INFORMATION PROVIDED.
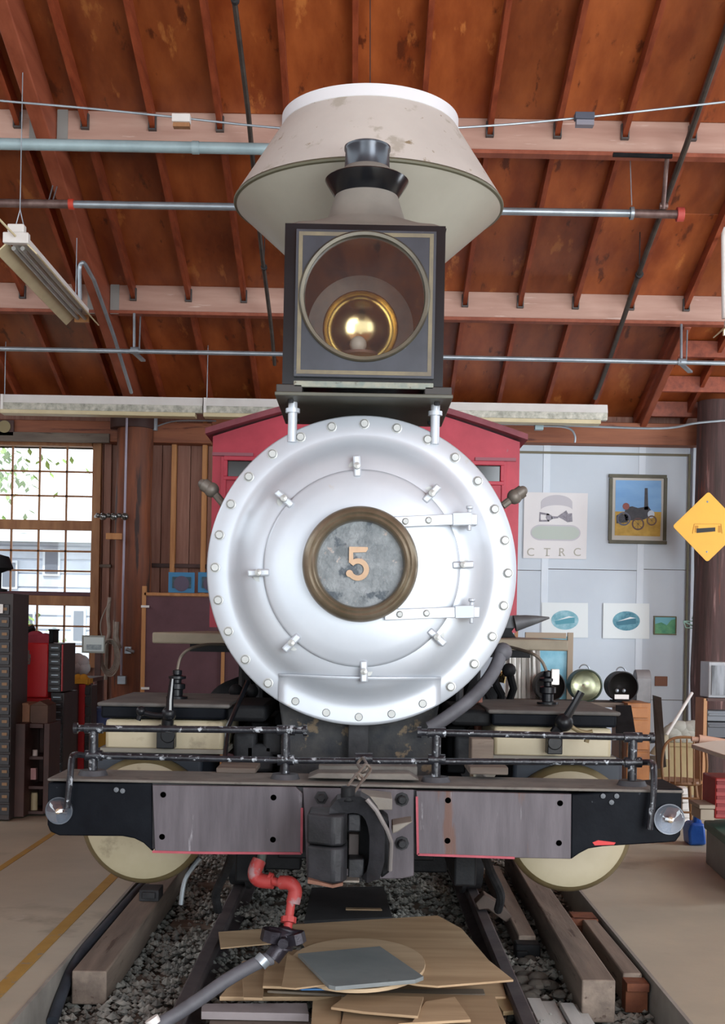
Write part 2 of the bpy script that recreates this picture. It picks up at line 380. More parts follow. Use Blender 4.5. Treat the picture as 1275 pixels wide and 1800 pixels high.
for k in range(-11,9):
    xa=X0+.58*k
    for i in range(len(ylines)-1):
        if i<1 and not -4<k<4: continue
        m=M(); dz=random.uniform(0,.006); slope(m,xa+.002,xa+.578,ylines[i]+.004,ylines[i+1]-.004,-.02,.0+dz); m.build('roof_panel',roofwood,ce,smooth=False)
hanger=mat('joist_hanger_steel','#4a4a4c','#5c5a58',6,.5,.5)
spans=[(4.0,8.4),(8.45,P1),(P1+.1,P2),(P2+.1,YW)]
for k in range(-11,10):
    xa=X0+.58*k
    if -2.92<xa<-2.6: continue
    for a,b in spans:
        m=M(); slope(m,xa-.022,xa+.022,a,b,.0,.15); m.build('rafter',rafterwood,ce)
    for py in (P1,P2):
        m=M(); zt=roofz(py)
        m.box((xa-.034,py-.045,zt-.16),(xa-.024,py-.002,zt-.04)); m.box((xa+.024,py-.045,zt-.16),(xa+.034,py-.002,zt-.04)); m.box((xa-.034,py-.045,zt-.17),(xa+.034,py-.002,zt-.158)); m.build('joist_hanger',hanger,ce)
for py in (8.36,P1,P2):
    h=.27 if py>9 else .27
    for x0,x1 in ((-9,-2.83),(-2.70,9)):
        m=M(); m.box((x0,py,roofz(py)-h),(x1,py+.09,roofz(py)+.0)); m.build('purlin',purlinwood if py>9 else mainwood,ce,bevel=.006)
        m=M(); m.box((x0,py-.015,roofz(py)-h-.035),(x1,py+.1,roofz(py)-h)); m.build('purlin_bottom_board',mainwood,ce,bevel=.003)
    for xs in (-2.69,-2.93):
        m=M(); m.box((xs,py-.012,roofz(py)-h-.04),(xs+.09,py-.002,roofz(py)-.0)); m.build('purlin_bracket',galv if py<9 else mat('grey_bracket','#8f8f8b'),ce)
m=M(); slope(m,-2.83,-2.70,4.0,YW,.0,.38); m.build('main_rafter',mainwood,ce,bevel=.012)
m=M(); slope(m,3.36,3.44,P2+.1,YW,.0,.28); m.build('main_rafter',mainwood,ce,bevel=.01)
for py in (13.9,14.6,15.15,11.8):
    m=M(); m.box((3.45,py,roofz(py)-.2),(6,py+.07,roofz(py)-.02)); m.build('purlin',rafterwood,ce)
# outside seen through the window
gr=struct('ground'); m=M(); m.box((-25,15.9,-.2),(25,45,-.05)); m.build('yard_ground',mat('pale_gravel','#9c988c','#b0aca0',6,.9),gr)
D=24.0
hs=thing('house','pale blue-grey clapboard house outside the window','house',(P(60,1100,D).x,D+2,-.05))
m=M(); a=P(-160,1000,D); b=P(175,1000,D); m.box((a.x,D,-.05),(b.x,D+4,3.25)); m.build('wall',mat('pale_blue_siding','#aab4c2','#bac4d2',3,.8),hs)
for i in range(11):
    m=M(); m.box((a.x-.02,D-.03,.2+i*.27),(b.x+.02,D,.2+i*.27+.24)); m.build('siding_board',mat('pale_blue_siding','#8f9aa8'),hs,bevel=.01)
m=M(); m.prism([(a.x-.3,D-.4,3.2),(a.x-.3,D+2,3.75),(a.x-.3,D+4.4,3.2)],(b.x-a.x+.6,0,0)); m.build('roof',mat('grey_shingle','#8a8f94'),hs)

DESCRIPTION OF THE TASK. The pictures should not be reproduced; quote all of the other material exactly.

SOLVED EXERCISE.
Write part 2 of the bpy script that recreates this picture. It picks up at line 380. More parts follow. Use Blender 4.5. Treat the picture as 1275 pixels wide and 1800 pixels high.
for k in range(-11,9):
    xa=X0+.58*k
    for i in range(len(ylines)-1):
        if i<1 and not -4<k<4: continue
        m=M(); dz=random.uniform(0,.006); slope(m,xa+.002,xa+.578,ylines[i]+.004,ylines[i+1]-.004,-.02,.0+dz); m.build('roof_panel',roofwood,ce,smooth=False)
hanger=mat('joist_hanger_steel','#4a4a4c','#5c5a58',6,.5,.5)
spans=[(4.0,8.4),(8.45,P1),(P1+.1,P2),(P2+.1,YW)]
for k in range(-11,10):
    xa=X0+.58*k
    if -2.92<xa<-2.6: continue
    for a,b in spans:
        m=M(); slope(m,xa-.022,xa+.022,a,b,.0,.15); m.build('rafter',rafterwood,ce)
    for py in (P1,P2):
        m=M(); zt=roofz(py)
        m.box((xa-.034,py-.045,zt-.16),(xa-.024,py-.002,zt-.04)); m.box((xa+.024,py-.045,zt-.16),(xa+.034,py-.002,zt-.04)); m.box((xa-.034,py-.045,zt-.17),(xa+.034,py-.002,zt-.158)); m.build('joist_hanger',hanger,ce)
for py in (8.36,P1,P2):
    h=.27 if py>9 else .27
    for x0,x1 in ((-9,-2.83),(-2.70,9)):
        m=M(); m.box((x0,py,roofz(py)-h),(x1,py+.09,roofz(py)+.0)); m.build('purlin',purlinwood if py>9 else mainwood,ce,bevel=.006)
        m=M(); m.box((x0,py-.015,roofz(py)-h-.035),(x1,py+.1,roofz(py)-h)); m.build('purlin_bottom_board',mainwood,ce,bevel=.003)
    for xs in (-2.69,-2.93):
        m=M(); m.box((xs,py-.012,roofz(py)-h-.04),(xs+.09,py-.002,roofz(py)-.0)); m.build('purlin_bracket',galv if py<9 else mat('grey_bracket','#8f8f8b'),ce)
m=M(); slope(m,-2.83,-2.70,4.0,YW,.0,.38); m.build('main_rafter',mainwood,ce,bevel=.012)
m=M(); slope(m,3.36,3.44,P2+.1,YW,.0,.28); m.build('main_rafter',mainwood,ce,bevel=.01)
for py in (13.9,14.6,15.15,11.8):
    m=M(); m.box((3.45,py,roofz(py)-.2),(6,py+.07,roofz(py)-.02)); m.build('purlin',rafterwood,ce)
# outside seen through the window
gr=struct('ground'); m=M(); m.box((-25,15.9,-.2),(25,45,-.05)); m.build('yard_ground',mat('pale_gravel','#9c988c','#b0aca0',6,.9),gr)
D=24.0
hs=thing('house','pale blue-grey clapboard house outside the window','house',(P(60,1100,D).x,D+2,-.05))
m=M(); a=P(-160,1000,D); b=P(175,1000,D); m.box((a.x,D,-.05),(b.x,D+4,3.25)); m.build('wall',mat('pale_blue_siding','#aab4c2','#bac4d2',3,.8),hs)
for i in range(11):
    m=M(); m.box((a.x-.02,D-.03,.2+i*.27),(b.x+.02,D,.2+i*.27+.24)); m.build('siding_board',mat('pale_blue_siding','#8f9aa8'),hs,bevel=.01)
m=M(); m.prism([(a.x-.3,D-.4,3.2),(a.x-.3,D+2,3.75),(a.x-.3,D+4.4,3.2)],(b.x-a.x+.6,0,0)); m.build('roof',mat('grey_shingle','#8a8f94'),hs)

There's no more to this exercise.